Estava em meu carro, na companhia da minha filha Bruna, quando o semáforo ficou vermelho. Parei. Imediatamente olhei para o veículo também parado ao lado. Mas, diferente do meu, os vidros estavam escurecidos por película. Pensei em voz alta:
– Que pena! Estou olhando em direção a pessoa que está no carro ao lado para cumprimentá-la, mas não consigo sequer enxergá-la!
Minha filha me olhou espantada – parecia que estava diante de um ser jurássico. E explicou o espanto:
– Na minha geração, ninguém mais se cumprimenta no trânsito, Rob! Não existe mais esse negócio de acenar para o carro ao lado.
Foi um episódio banal, mas subitamente entendi essa estranha dinâmica do mundo em que estou vivendo.
Venho de um outro mundo mesmo; de uma era que parece tão distante quanto a idade da pedra. E naquele universo, as pessoas cultivavam a cortesia.
Hoje ninguém mais se cumprimenta – nem no trânsito nem em lugar algum.
Mas talvez seja justo no trânsito onde a morte da cortesia parece mais velada e enterrada:
Se você tenta mudar de faixa, o cidadão força a aceleração ao máximo para impedi-lo. Sair do estacionamento, então, é uma loteria – mesmo pedindo educadamente, alguém vai avançar e obstacular a saída. As buzinas entrarão em cena em ruidosa sintonia. Os xingamentos idem.
Onde foi parar a cortesia? A gentileza?
Sumiram juntas nos labirintos urbanos agingantados. Perderam-se entre milhares de anônimos. Viraram fumaça no asfalto.
Será que migramos para um beco sem saída?
O fato é que, de 50 para cá, o Brasil começou a arrumar as malas, sair dos campos e aportar nos núcleos urbanos. Até 40, apenas 12,9 milhões estavam nas cidades (algo em torno de 30% da população total). Em 2005, de acordo com o censo do IBGE, a taxa de ocupação urbana subiu para 84,2%. E a estimativa é que, em 2025, o percentual seja de 93,6%. Isto significa quase 240 milhões se espremendo nas cidades, cada dia mais longe dos campos.
Os sociólogos chamam o fenômeno de êxodo rural.

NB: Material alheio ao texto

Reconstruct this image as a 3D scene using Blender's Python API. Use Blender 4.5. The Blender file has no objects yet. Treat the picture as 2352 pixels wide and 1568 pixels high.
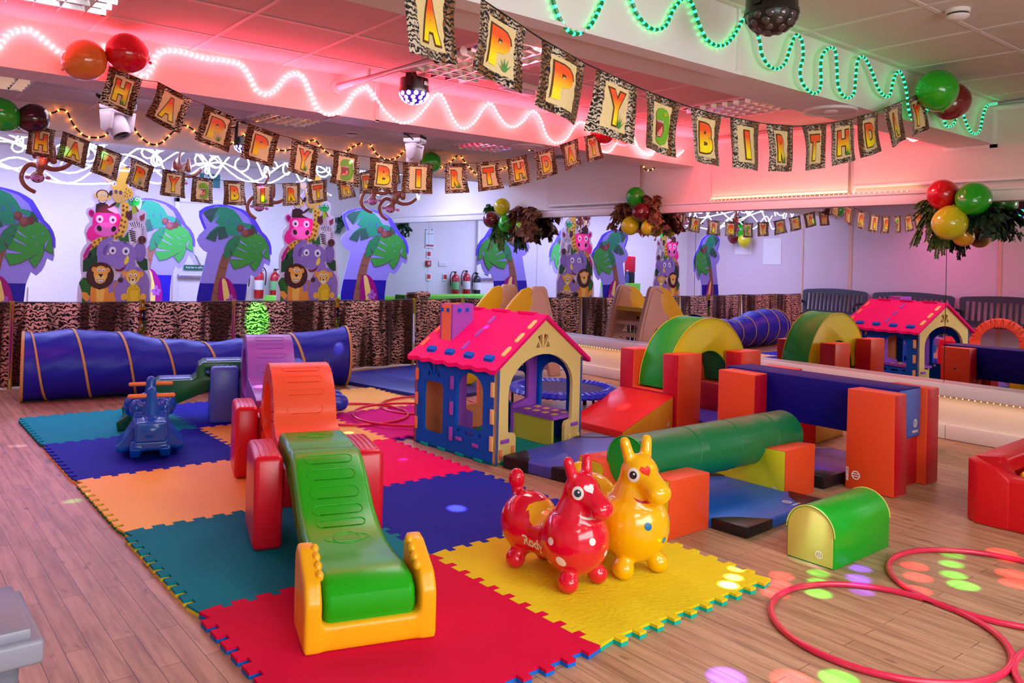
import bpy, bmesh, math, random
from mathutils import Vector, Matrix
from mathutils.bvhtree import BVHTree
random.seed(7)
S = bpy.context.scene
COL = S.collection
PI = math.pi
# ---------------------------------------------------------------- camera (level camera, lens shifted down, slight roll)
W, H = 2352, 1568
FPX, YAW, PIT, ROL = 1848.84, 0.6625773885, -0.0095736663, -0.026488606
CAM = Vector((-0.99384, -1.86981, 1.30))
PX, PY = W/2-62.99, H/2-206.56
def _basis():
    cy, sy, cp, sp = math.cos(YAW), math.sin(YAW), math.cos(PIT), math.sin(PIT)
    f = Vector((sy*cp, cy*cp, -sp)); r = Vector((cy, -sy, 0)); d = f.cross(r)
    cr, sr = math.cos(ROL), math.sin(ROL)
    return cr*r+sr*d, -sr*r+cr*d, f
BR, BD, BF = _basis()
cam = bpy.data.cameras.new('camera'); camo = bpy.data.objects.new('camera', cam); COL.objects.link(camo)
camo.matrix_world = Matrix(((BR.x, -BD.x, -BF.x, CAM.x), (BR.y, -BD.y, -BF.y, CAM.y), (BR.z, -BD.z, -BF.z, CAM.z), (0, 0, 0, 1)))
cam.sensor_fit = 'HORIZONTAL'; cam.sensor_width = 36; cam.lens = FPX/W*36
cam.shift_x = 62.99/W; cam.shift_y = -206.56/W; cam.clip_start = .05
S.camera = camo
# measured pixel -> real place on a known plane of the room
def ray(x, y): return BR*((x-PX)/FPX)+BD*((y-PY)/FPX)+BF
def onz(x, y, z=0.0):
    d = ray(x, y); return CAM+d*((z-CAM.z)/d.z)
def onx(x, y, X):
    d = ray(x, y); return CAM+d*((X-CAM.x)/d.x)
def ony(x, y, Y):
    d = ray(x, y); return CAM+d*((Y-CAM.y)/d.y)
def far(x, y, s): return CAM+ray(x, y)*s
# ---------------------------------------------------------------- world, exposure
wd = bpy.data.worlds.new('world'); S.world = wd; wd.use_nodes = True
wd.node_tree.nodes['Background'].inputs[0].default_value = (.5, .45, .5, 1)
wd.node_tree.nodes['Background'].inputs[1].default_value = .02
S.view_settings.view_transform = 'Standard'; S.view_settings.look = 'None'
S.view_settings.gamma = 1; S.view_settings.use_curve_mapping = False
S.view_settings.exposure = -0.08
S.cycles.use_denoising = True
S.cycles.max_bounces = 8; S.cycles.diffuse_bounces = 4; S.cycles.glossy_bounces = 4
S.cycles.transparent_max_bounces = 8; S.cycles.sample_clamp_indirect = 4.0
S.cycles.caustics_reflective = False; S.cycles.caustics_refractive = False
# ---------------------------------------------------------------- area lamps (fill lamps added out of view above the front of the room)
def area(name, loc, size, power, col, rot=(0, 0, 0), sy=None, spread=180):
    l = bpy.data.lights.new(name, 'AREA'); l.energy = power; l.color = col; l.size = size
    l.spread = math.radians(spread)
    if sy: l.shape = 'RECTANGLE'; l.size_y = sy
    o = bpy.data.objects.new(name, l); COL.objects.link(o); o.location = loc; o.rotation_euler = rot
    return o
LIGHTS = {}
area('ceiling_fill', (-.6, -2.6, 2.55), 1.2, 24, (.98, 1, .96), sy=.6)
area('ceiling_fill', (1.9, -2.2, 2.55), 1.2, 34, (.98, 1, .96), sy=.6)
area('ceiling_fill', (4.2, -1.9, 2.55), 1.2, 10, (1, .94, .88), sy=.6)
# broad fill lamp added behind the camera, standing in for a window
area('front_fill', (.6, -3.42, 1.35), 4.0, 108, (.92, .98, 1), rot=(PI/2-.22, 0, 0), sy=1.5, spread=150)
# fill lamps added below the unlit louvred lights and in the next bay
area('bay_fill', (2.15, 2.1, 2.53), .55, 17, (1, .86, .88), sy=1.1)
area('bay_fill', (4.56, 2.0, 2.53), .55, 14, (1, .84, .86), sy=.65)
area('bay_fill', (2.6, 5.25, 2.53), 4.6, 26, (.95, .78, 1), sy=.5)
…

A alcunha cabe como uma luva. No antigo teatro romano, essa era a definição do “episódio cômico subsequente a uma tragédia”. O nosso êxodo, porém, não tem comicidade alguma.
E a falta de cortesia; de empatia com o outro são apenas algumas das facetas desse infortúnio social.
Mas não acredito que essa brutalização ocorre só porque somos muitos – e nos desconhecemos em meio a multidão.
É, sobretudo, comportamental.
Quem me conhece, sabe que ao entrar no Sistema Correio – ou em qualquer outro ambiente – procuro socializar com todos a minha volta. Não só com o costumeiro bom dia, boa noite. Mas com interações que nos aproximam: observo mudanças no visual, quero saber se está bem, onde foi o feriadão…
Dentro da cortesia está o cavalheirismo, outro fenômeno em extinção neste novo mundo. Percebo isso ao causar espanto quando cedo meu lugar para uma senhora ou puxo a cadeira para minha acompanhante sentar.
São atitudes tomadas por herança dos meus pais. E que tento legar aos meus filhos.
Todos eles procuram mimetizar meus gestos – o que prova minha tese de que gentileza é fruto de aprendizado, de culto repetido e repassado.
O sorriso, o gesto de cumprimento, a gentileza podem – aos olhos de muitos – ter perdido a função.
Mas, acreditem, fazem uma imensa diferença.
Nos humanizam.
E tornam mais leve e suave essa angustiante compressão social.